Fifth, there was a suggestion that the jurisdiction of the Authority for Advance Ruling (AAR) not be limited only to non-residents and joint ventures but also extended to Indian manufacturers and importers.

They are a much larger number and need to have certainty in respect of classification and valuation. This again has not been looked at. All that has been done is that the jurisdiction has been extended only to existing joint ventures. Cases of rules of origin have been included in the AAR jurisdiction.

But more important issues, such as whether the goods are manufactured or not, have been kept out of the jurisdiction.

The result is that the AAR hardly has any case to deal with. In the last nearly three years, the Authority gave its rulings in only four cases. The organisation is being thoroughly under-utilised.

Lastly, the Budget has reduced the peak Customs duty for non-agricultural product from 20 per cent to 15 per cent. It is now claimed that the duty has been brought down to Asean levels. This, however, is not correct.

The Asean rate is actually an unweighted average of all the rates in the Customs tariff. Apart from a number of specific rates, there are also the following rates: 150, 100, 85, 75, 70, 65, 60, 45, 40, 35, 30, 25, 20, 15, 10, 5 and 3.

The unweighted average is much higher than 15. So the claim that the rate on a par with Asean levels is unsustainable.

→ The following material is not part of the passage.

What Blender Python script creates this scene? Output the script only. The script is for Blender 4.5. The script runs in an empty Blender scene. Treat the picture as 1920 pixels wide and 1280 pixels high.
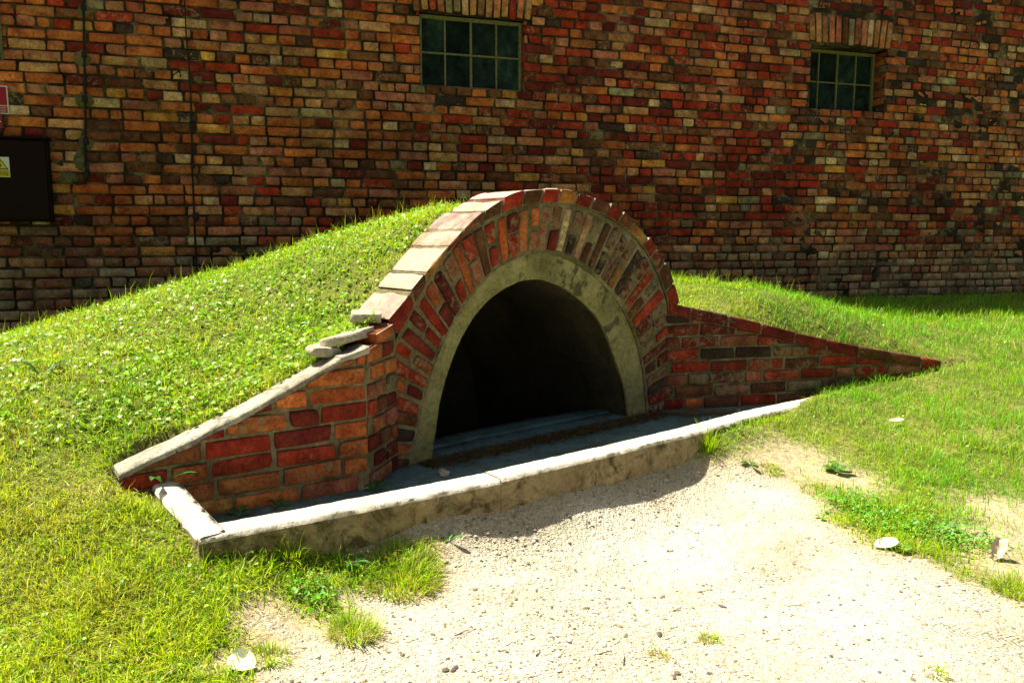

In respect of Central Excise also, the same complexity continues. In 1995-96, there were nine rates and some specific rates as well. These continue even in 2005-06. Therefore, the Finance Minister's assurance that the "Government's intention is to bring as many goods as possible to the Cenvat rate of 16 per cent" may not come to pass.

He has only reduced the rate of duty from 24 per cent to 16 per cent in respect of three items, namely, polyester filament yarn, tyres and air-conditioners. So the actual convergence is limited only to these items. A more serious attempt should have been made to make all the other rates converge towards 16.

With respect to service tax, setting a threshold of up to Rs 4 lakh turnover per year is a good move. This will cover nearly 80 per cent of the service taxpayers, as claimed in the Budget. In countries that levy a goods and services tax, a threshold is laid down, below which there is neither tax nor the need for registration. This, therefore, is according to best international practice.

The new services which have been brought under the tax net will not rake in much revenue. So the service tax rate should have been hiked from 10 per cent to 16 per cent, as this would have converged with the 16 per cent Cenvat rate. Since input credit is given for services, the actual burden of tax should be much lower. In almost all the countries where a goods and services tax is in place, the rates are combined.

There is no need to distinguish between goods and services so far as the rates are concerned, as credits are given for both.